伊藤計劃:ハーモニー

21世紀後半、世界で殺戮が横行した<大災禍>を経験した人類は、人々がお互いに「幸せ」であることを、法律・技術的に義務づける究極の「友愛社会」を形成する。そのなかで、自分を消滅させることを目標に集まった3人の少女は、あるものは成功し、あるものは失敗して生き続ける。その10数年後、世界中で理由のない大量自殺が発生し、成長した生き残りの少女だった女性は、自分たちがこの自体に深く関わっているのではないかと考え、調査を開始する。

前作「虐殺器官」は、とても素晴らしい作品だと思ったのだけれど、自分の以前の記録を見ると、批評性は特に意識せず、優れたエンターテイメントとしての質を感じていたみたいです。では本作はどうだろうか。

本作は、人間が「健康」であり、社会的に「豊か」であることを、外的に義務づけられた世界が舞台となる。ここでは、タバコもコーヒーも、反社会的な行動として否定され、非難されることとなる。一方で、その現状に生理的な不信感を憶えたものたちは、虚しい抵抗を行いながらあるものは周囲に流され、あるものは反発しながら抵抗を試み、あるものは自分を消し去ることに成功する。

伊藤計劃氏は、本作ではあからさまに語ることはないが、間違いなく「自由」のありかたについて、批判的なまなざしで語りかけているように思える。そこに大きな説得力を感じてしまうのは、これが僕たちが直面している現実をカリカチュアライズしたものであるからにほかならない。例えば厚労省が提唱している「健康日本21」では、タバコやアルコールはもとより、「食卓を中心とした家族の団らんの喪失」までもがやり玉に挙げられ、「人々の健康で良好な食生活の実現のためには、個人の行動変容とともに、それを支援する環境づくりを含めた総合的な取り組みが求められている」とされる。また、最近の「メタボ健診」は、その非科学性が指摘されているのにもかかわらず、実際に実施されている。

作中で、本作のもっとも重要な登場人物であるミァハは、つぎのようなことばを語る。
「未来は一言で「退屈」だ、未来は単に広大で従順な魂の郊外となるだろう。昔、バラードって人がそう言ってた。SF作家。そう、まさにここ。生府がみんなの命と健康をとても大事にするこの世界。わたしたちは昔の人が思い描いた未来に閉じこめられたのよ」
ここには、逆説的ではあるが、この世界のありようは本当に正しいのだろうか、ぼくたちはどこまでを射程におきながら「生きる」ということを考えることができるのだろうかという、なにか小説的とは言えない、筆者の声が響いているように思えるのだ。
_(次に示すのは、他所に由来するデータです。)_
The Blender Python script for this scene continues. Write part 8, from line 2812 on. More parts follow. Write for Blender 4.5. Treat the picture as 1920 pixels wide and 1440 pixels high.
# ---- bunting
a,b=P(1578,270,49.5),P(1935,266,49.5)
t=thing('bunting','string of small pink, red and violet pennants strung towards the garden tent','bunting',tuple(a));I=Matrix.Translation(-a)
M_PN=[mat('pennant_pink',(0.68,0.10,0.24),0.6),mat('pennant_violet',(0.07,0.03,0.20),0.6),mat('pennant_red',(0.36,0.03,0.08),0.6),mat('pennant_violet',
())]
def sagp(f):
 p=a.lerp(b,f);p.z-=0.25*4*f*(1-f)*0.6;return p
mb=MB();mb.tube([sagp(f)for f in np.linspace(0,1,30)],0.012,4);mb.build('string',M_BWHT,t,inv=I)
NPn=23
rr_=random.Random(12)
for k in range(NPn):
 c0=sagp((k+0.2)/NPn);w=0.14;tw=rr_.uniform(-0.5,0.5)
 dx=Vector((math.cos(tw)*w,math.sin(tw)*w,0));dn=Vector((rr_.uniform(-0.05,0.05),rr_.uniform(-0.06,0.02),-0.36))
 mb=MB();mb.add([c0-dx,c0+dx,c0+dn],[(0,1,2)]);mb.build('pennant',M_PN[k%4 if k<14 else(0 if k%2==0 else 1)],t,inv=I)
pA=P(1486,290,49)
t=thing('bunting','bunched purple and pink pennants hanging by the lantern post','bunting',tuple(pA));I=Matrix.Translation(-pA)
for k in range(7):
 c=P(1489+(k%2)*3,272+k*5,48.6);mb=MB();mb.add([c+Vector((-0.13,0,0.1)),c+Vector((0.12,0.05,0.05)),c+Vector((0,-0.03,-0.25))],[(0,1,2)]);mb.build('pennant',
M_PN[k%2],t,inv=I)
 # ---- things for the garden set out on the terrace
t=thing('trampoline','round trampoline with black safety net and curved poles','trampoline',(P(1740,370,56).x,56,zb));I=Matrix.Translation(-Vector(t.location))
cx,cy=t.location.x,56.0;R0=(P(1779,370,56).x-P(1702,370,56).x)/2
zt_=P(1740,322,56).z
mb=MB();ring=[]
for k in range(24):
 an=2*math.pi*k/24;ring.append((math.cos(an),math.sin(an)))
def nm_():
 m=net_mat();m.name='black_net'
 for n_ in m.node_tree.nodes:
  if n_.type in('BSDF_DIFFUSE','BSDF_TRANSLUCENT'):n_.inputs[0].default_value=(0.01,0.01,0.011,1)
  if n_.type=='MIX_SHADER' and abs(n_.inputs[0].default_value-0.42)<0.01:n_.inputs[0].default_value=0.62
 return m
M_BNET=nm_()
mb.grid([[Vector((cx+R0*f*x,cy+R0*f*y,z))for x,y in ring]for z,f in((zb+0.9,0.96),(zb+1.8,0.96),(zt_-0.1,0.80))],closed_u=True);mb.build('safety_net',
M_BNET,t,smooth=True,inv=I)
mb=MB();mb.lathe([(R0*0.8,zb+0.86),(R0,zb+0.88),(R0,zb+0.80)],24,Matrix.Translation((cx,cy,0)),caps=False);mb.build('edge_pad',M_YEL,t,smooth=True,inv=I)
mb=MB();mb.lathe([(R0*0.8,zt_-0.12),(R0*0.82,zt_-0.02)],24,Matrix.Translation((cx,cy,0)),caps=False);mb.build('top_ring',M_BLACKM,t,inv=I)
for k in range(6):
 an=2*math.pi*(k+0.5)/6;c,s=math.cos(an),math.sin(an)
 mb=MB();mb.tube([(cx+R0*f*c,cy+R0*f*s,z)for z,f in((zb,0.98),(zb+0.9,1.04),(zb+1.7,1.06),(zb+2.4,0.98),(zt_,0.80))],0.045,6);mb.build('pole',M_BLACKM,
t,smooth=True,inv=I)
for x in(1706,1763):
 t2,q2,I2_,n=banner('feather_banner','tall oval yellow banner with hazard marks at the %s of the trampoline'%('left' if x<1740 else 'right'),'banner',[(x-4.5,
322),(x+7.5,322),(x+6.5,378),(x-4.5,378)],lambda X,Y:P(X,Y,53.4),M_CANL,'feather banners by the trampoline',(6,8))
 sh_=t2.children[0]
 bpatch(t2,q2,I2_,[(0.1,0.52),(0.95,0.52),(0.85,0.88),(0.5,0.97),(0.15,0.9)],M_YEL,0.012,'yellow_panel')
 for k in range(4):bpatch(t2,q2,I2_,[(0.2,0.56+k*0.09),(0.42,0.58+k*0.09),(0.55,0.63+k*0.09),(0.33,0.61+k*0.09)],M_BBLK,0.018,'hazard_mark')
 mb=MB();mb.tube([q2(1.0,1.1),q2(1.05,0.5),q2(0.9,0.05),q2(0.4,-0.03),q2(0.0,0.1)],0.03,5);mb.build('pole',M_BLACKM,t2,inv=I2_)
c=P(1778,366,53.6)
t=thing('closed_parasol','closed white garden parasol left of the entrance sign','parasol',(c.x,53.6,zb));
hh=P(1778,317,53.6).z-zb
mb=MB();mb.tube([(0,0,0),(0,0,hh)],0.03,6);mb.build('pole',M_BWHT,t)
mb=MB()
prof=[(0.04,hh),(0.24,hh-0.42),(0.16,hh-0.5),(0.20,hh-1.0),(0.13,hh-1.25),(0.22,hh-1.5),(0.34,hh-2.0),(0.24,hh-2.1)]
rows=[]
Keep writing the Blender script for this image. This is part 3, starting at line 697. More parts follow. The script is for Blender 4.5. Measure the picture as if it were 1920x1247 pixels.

ぼくたちの「生」とは、いったいどのようなものなのだろうか。規範的「生」と、生きられた「生」には、どのような違いがあるのだろうか。そして忘れてならないのが、「生」のあり方の選択の幅が、生得的に極めて制限されている人々の存在である(これは例えばいわゆる障害者と呼ばれている人々を想像してもらうのが簡単だが、実はそれは男であったり、女であったり、日本の中での非日本国籍の人々であったり、さまざまな可能性がある)。そのような「生」のありかたについて、著者の問いと結末において提案される答えは、間違いのない当事者性を持って投げかけられたように思え、なんとも表現のしようのない思考が頭から離れなかった。


伊藤計劃氏は3月22日にがんによりご逝去なされたとのこと。心よりお悔やみ申し上げます。